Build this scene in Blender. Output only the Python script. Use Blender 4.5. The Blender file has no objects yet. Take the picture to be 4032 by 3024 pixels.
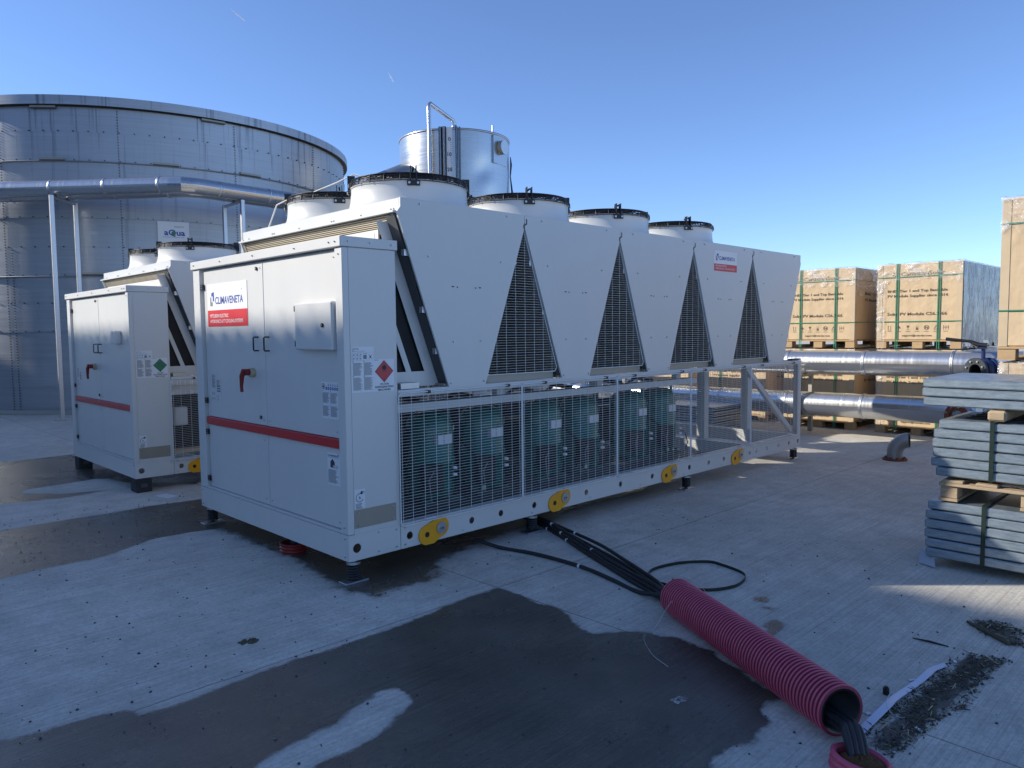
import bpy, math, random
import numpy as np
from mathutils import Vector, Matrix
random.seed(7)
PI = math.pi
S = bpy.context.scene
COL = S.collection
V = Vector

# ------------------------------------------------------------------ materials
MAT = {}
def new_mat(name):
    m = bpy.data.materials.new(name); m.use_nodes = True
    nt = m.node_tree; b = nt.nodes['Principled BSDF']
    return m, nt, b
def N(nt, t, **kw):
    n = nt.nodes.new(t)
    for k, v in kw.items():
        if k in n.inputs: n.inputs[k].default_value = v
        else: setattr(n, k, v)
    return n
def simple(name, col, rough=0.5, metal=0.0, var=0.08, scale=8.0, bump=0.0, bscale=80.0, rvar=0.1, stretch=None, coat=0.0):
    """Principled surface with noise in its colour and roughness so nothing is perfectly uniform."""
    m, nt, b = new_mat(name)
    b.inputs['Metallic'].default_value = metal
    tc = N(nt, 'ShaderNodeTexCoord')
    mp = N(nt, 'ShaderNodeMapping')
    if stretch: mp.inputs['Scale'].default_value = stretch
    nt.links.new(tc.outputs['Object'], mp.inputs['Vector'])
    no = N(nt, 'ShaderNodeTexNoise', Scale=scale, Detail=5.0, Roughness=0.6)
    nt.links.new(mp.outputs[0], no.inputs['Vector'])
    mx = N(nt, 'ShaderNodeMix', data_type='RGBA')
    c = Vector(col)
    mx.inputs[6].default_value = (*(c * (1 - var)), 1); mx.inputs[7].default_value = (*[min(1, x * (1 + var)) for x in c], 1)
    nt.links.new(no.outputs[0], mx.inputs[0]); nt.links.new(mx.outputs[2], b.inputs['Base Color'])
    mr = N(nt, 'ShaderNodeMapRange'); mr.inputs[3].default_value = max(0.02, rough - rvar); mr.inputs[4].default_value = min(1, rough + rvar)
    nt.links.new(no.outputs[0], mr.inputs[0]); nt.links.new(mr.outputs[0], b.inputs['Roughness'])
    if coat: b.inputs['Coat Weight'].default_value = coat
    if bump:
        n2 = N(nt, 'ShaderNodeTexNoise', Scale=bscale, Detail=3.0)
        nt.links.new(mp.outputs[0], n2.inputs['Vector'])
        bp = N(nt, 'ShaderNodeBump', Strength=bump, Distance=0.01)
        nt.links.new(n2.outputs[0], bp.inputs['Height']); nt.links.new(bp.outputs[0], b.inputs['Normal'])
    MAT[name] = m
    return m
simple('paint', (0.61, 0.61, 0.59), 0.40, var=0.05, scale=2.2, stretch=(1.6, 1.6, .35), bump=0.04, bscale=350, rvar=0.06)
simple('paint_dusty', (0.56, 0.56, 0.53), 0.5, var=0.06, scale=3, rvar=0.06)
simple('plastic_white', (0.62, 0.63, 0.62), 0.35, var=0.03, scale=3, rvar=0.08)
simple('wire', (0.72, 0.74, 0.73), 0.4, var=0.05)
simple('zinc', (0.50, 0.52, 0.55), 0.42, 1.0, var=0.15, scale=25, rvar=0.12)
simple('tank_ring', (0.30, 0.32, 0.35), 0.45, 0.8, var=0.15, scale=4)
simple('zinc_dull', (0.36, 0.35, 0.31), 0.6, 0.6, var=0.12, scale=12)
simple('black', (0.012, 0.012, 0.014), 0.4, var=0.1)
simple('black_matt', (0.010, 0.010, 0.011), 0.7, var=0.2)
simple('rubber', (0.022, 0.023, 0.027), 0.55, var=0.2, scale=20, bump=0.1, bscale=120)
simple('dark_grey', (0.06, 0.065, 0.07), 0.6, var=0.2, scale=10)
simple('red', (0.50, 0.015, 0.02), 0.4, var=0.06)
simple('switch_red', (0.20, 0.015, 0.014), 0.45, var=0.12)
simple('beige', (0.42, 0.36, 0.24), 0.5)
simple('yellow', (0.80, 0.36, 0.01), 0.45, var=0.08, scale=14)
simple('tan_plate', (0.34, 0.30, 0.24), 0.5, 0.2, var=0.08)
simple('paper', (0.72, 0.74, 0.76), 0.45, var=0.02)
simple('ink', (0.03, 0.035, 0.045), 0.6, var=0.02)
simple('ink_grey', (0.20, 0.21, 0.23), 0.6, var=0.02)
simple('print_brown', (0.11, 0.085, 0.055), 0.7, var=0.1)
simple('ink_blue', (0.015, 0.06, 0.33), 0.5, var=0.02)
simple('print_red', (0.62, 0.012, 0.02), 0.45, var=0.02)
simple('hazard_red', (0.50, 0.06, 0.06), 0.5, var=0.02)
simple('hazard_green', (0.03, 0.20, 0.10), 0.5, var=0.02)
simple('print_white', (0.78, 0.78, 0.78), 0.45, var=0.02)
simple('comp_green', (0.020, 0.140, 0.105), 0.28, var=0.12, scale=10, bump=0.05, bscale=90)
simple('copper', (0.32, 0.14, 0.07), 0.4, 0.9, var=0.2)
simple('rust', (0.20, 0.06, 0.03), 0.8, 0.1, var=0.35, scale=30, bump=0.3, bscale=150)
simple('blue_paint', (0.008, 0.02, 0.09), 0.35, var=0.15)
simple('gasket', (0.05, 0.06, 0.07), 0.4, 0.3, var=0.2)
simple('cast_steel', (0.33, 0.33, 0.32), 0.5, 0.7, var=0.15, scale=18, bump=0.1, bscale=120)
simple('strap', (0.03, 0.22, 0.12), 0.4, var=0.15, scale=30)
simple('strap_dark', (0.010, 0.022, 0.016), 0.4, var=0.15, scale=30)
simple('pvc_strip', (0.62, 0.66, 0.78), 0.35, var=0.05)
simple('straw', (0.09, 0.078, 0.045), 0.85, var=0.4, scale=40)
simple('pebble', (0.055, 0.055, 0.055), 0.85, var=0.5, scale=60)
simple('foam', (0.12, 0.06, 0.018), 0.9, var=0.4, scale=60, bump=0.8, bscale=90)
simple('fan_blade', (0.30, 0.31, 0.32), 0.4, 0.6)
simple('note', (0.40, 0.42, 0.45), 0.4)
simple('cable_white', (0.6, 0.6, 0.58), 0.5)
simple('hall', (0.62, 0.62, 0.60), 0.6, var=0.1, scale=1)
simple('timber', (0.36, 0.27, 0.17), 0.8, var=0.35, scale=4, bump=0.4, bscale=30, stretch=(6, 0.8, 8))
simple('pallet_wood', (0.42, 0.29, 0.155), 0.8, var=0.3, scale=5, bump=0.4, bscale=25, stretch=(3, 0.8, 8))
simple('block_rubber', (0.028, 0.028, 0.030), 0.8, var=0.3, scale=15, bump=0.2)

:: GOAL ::
Transcribe the material exactly, leaving every picture out.

:: TASK RESULT ::
Build this scene in Blender. Output only the Python script. Use Blender 4.5. The Blender file has no objects yet. Take the picture to be 4032 by 3024 pixels.
import bpy, math, random
import numpy as np
from mathutils import Vector, Matrix
random.seed(7)
PI = math.pi
S = bpy.context.scene
COL = S.collection
V = Vector

# ------------------------------------------------------------------ materials
MAT = {}
def new_mat(name):
    m = bpy.data.materials.new(name); m.use_nodes = True
    nt = m.node_tree; b = nt.nodes['Principled BSDF']
    return m, nt, b
def N(nt, t, **kw):
    n = nt.nodes.new(t)
    for k, v in kw.items():
        if k in n.inputs: n.inputs[k].default_value = v
        else: setattr(n, k, v)
    return n
def simple(name, col, rough=0.5, metal=0.0, var=0.08, scale=8.0, bump=0.0, bscale=80.0, rvar=0.1, stretch=None, coat=0.0):
    """Principled surface with noise in its colour and roughness so nothing is perfectly uniform."""
    m, nt, b = new_mat(name)
    b.inputs['Metallic'].default_value = metal
    tc = N(nt, 'ShaderNodeTexCoord')
    mp = N(nt, 'ShaderNodeMapping')
    if stretch: mp.inputs['Scale'].default_value = stretch
    nt.links.new(tc.outputs['Object'], mp.inputs['Vector'])
    no = N(nt, 'ShaderNodeTexNoise', Scale=scale, Detail=5.0, Roughness=0.6)
    nt.links.new(mp.outputs[0], no.inputs['Vector'])
    mx = N(nt, 'ShaderNodeMix', data_type='RGBA')
    c = Vector(col)
    mx.inputs[6].default_value = (*(c * (1 - var)), 1); mx.inputs[7].default_value = (*[min(1, x * (1 + var)) for x in c], 1)
    nt.links.new(no.outputs[0], mx.inputs[0]); nt.links.new(mx.outputs[2], b.inputs['Base Color'])
    mr = N(nt, 'ShaderNodeMapRange'); mr.inputs[3].default_value = max(0.02, rough - rvar); mr.inputs[4].default_value = min(1, rough + rvar)
    nt.links.new(no.outputs[0], mr.inputs[0]); nt.links.new(mr.outputs[0], b.inputs['Roughness'])
    if coat: b.inputs['Coat Weight'].default_value = coat
    if bump:
        n2 = N(nt, 'ShaderNodeTexNoise', Scale=bscale, Detail=3.0)
        nt.links.new(mp.outputs[0], n2.inputs['Vector'])
        bp = N(nt, 'ShaderNodeBump', Strength=bump, Distance=0.01)
        nt.links.new(n2.outputs[0], bp.inputs['Height']); nt.links.new(bp.outputs[0], b.inputs['Normal'])
    MAT[name] = m
    return m
simple('paint', (0.61, 0.61, 0.59), 0.40, var=0.05, scale=2.2, stretch=(1.6, 1.6, .35), bump=0.04, bscale=350, rvar=0.06)
simple('paint_dusty', (0.56, 0.56, 0.53), 0.5, var=0.06, scale=3, rvar=0.06)
simple('plastic_white', (0.62, 0.63, 0.62), 0.35, var=0.03, scale=3, rvar=0.08)
simple('wire', (0.72, 0.74, 0.73), 0.4, var=0.05)
simple('zinc', (0.50, 0.52, 0.55), 0.42, 1.0, var=0.15, scale=25, rvar=0.12)
simple('tank_ring', (0.30, 0.32, 0.35), 0.45, 0.8, var=0.15, scale=4)
simple('zinc_dull', (0.36, 0.35, 0.31), 0.6, 0.6, var=0.12, scale=12)
simple('black', (0.012, 0.012, 0.014), 0.4, var=0.1)
simple('black_matt', (0.010, 0.010, 0.011), 0.7, var=0.2)
simple('rubber', (0.022, 0.023, 0.027), 0.55, var=0.2, scale=20, bump=0.1, bscale=120)
simple('dark_grey', (0.06, 0.065, 0.07), 0.6, var=0.2, scale=10)
simple('red', (0.50, 0.015, 0.02), 0.4, var=0.06)
simple('switch_red', (0.20, 0.015, 0.014), 0.45, var=0.12)
simple('beige', (0.42, 0.36, 0.24), 0.5)
simple('yellow', (0.80, 0.36, 0.01), 0.45, var=0.08, scale=14)
simple('tan_plate', (0.34, 0.30, 0.24), 0.5, 0.2, var=0.08)
simple('paper', (0.72, 0.74, 0.76), 0.45, var=0.02)
simple('ink', (0.03, 0.035, 0.045), 0.6, var=0.02)
simple('ink_grey', (0.20, 0.21, 0.23), 0.6, var=0.02)
simple('print_brown', (0.11, 0.085, 0.055), 0.7, var=0.1)
simple('ink_blue', (0.015, 0.06, 0.33), 0.5, var=0.02)
simple('print_red', (0.62, 0.012, 0.02), 0.45, var=0.02)
simple('hazard_red', (0.50, 0.06, 0.06), 0.5, var=0.02)
simple('hazard_green', (0.03, 0.20, 0.10), 0.5, var=0.02)
simple('print_white', (0.78, 0.78, 0.78), 0.45, var=0.02)
simple('comp_green', (0.020, 0.140, 0.105), 0.28, var=0.12, scale=10, bump=0.05, bscale=90)
simple('copper', (0.32, 0.14, 0.07), 0.4, 0.9, var=0.2)
simple('rust', (0.20, 0.06, 0.03), 0.8, 0.1, var=0.35, scale=30, bump=0.3, bscale=150)
simple('blue_paint', (0.008, 0.02, 0.09), 0.35, var=0.15)
simple('gasket', (0.05, 0.06, 0.07), 0.4, 0.3, var=0.2)
simple('cast_steel', (0.33, 0.33, 0.32), 0.5, 0.7, var=0.15, scale=18, bump=0.1, bscale=120)
simple('strap', (0.03, 0.22, 0.12), 0.4, var=0.15, scale=30)
simple('strap_dark', (0.010, 0.022, 0.016), 0.4, var=0.15, scale=30)
simple('pvc_strip', (0.62, 0.66, 0.78), 0.35, var=0.05)
simple('straw', (0.09, 0.078, 0.045), 0.85, var=0.4, scale=40)
simple('pebble', (0.055, 0.055, 0.055), 0.85, var=0.5, scale=60)
simple('foam', (0.12, 0.06, 0.018), 0.9, var=0.4, scale=60, bump=0.8, bscale=90)
simple('fan_blade', (0.30, 0.31, 0.32), 0.4, 0.6)
simple('note', (0.40, 0.42, 0.45), 0.4)
simple('cable_white', (0.6, 0.6, 0.58), 0.5)
simple('hall', (0.62, 0.62, 0.60), 0.6, var=0.1, scale=1)
simple('timber', (0.36, 0.27, 0.17), 0.8, var=0.35, scale=4, bump=0.4, bscale=30, stretch=(6, 0.8, 8))
simple('pallet_wood', (0.42, 0.29, 0.155), 0.8, var=0.3, scale=5, bump=0.4, bscale=25, stretch=(3, 0.8, 8))
simple('block_rubber', (0.028, 0.028, 0.030), 0.8, var=0.3, scale=15, bump=0.2)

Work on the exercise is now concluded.